Actually this series is changing the default clock from local to
monotonic. I for one welcome this change (and wish ftrace would do it as
well), but it is a change.

> diff --git a/kernel/printk/printk.c b/kernel/printk/printk.c
> index 1560649cbd35..0ed8901916f4 100644
> --- a/kernel/printk/printk.c
> +++ b/kernel/printk/printk.c
> @@ -520,10 +522,10 @@ static int log_store(u32 caller_id, int facility, int level,
>  	r.info->facility = facility;
>  	r.info->level = level & 7;
>  	r.info->flags = flags & 0x1f;
> -	if (ts_nsec > 0)
> -		r.info->ts_nsec = ts_nsec;
> +	if (ts)
> +		r.info->ts = *ts;
>  	else
> -		r.info->ts_nsec = local_clock();
> +		ktime_get_fast_timestamps(&r.info->ts);

I am wondering if we still want to keep the local_clock() as well (and
as the default). ftrace also uses it by default, which means traces and
printk logs could be coordinated by default until now.

The two clocks can vary quite a bit. I have a laptop where the local
clock drifts away from monotonic at about 50us per second.

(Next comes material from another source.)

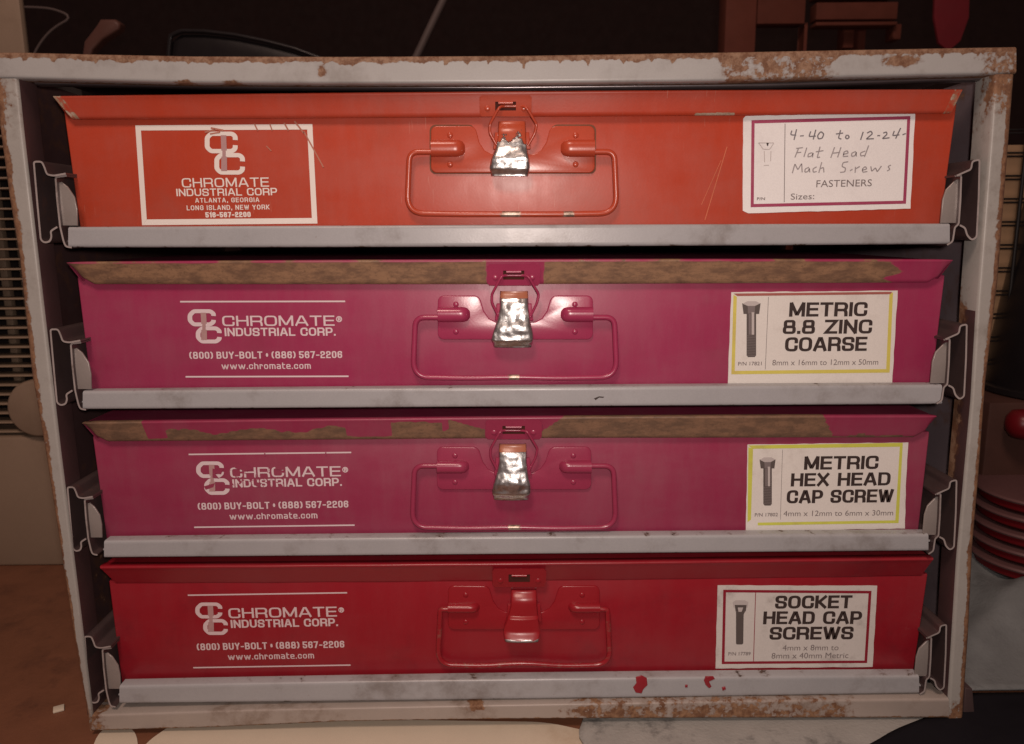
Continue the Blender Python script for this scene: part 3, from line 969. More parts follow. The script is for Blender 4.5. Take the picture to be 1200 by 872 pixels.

> diff --git a/kernel/printk/printk_ringbuffer.h b/kernel/printk/printk_ringbuffer.h
> index 0adaa685d1ca..09082c8472d3 100644
> --- a/kernel/printk/printk_ringbuffer.h
> +++ b/kernel/printk/printk_ringbuffer.h
> @@ -14,7 +15,7 @@
>   */
>  struct printk_info {
>  	u64	seq;		/* sequence number */
> -	u64	ts_nsec;	/* timestamp in nanoseconds */
> +	struct ktime_timestamps ts; /* timestamps */
>  	u16	text_len;	/* length of text message */
>  	u8	facility;	/* syslog facility */
>  	u8	flags:5;	/* internal record flags */

If we wanted to keep the local clock, should the local clock be a part
of struct ktime_timestamps? Or should struct printk_info maintain that
separately (either as @ts_nsec or @ts_local or whatever).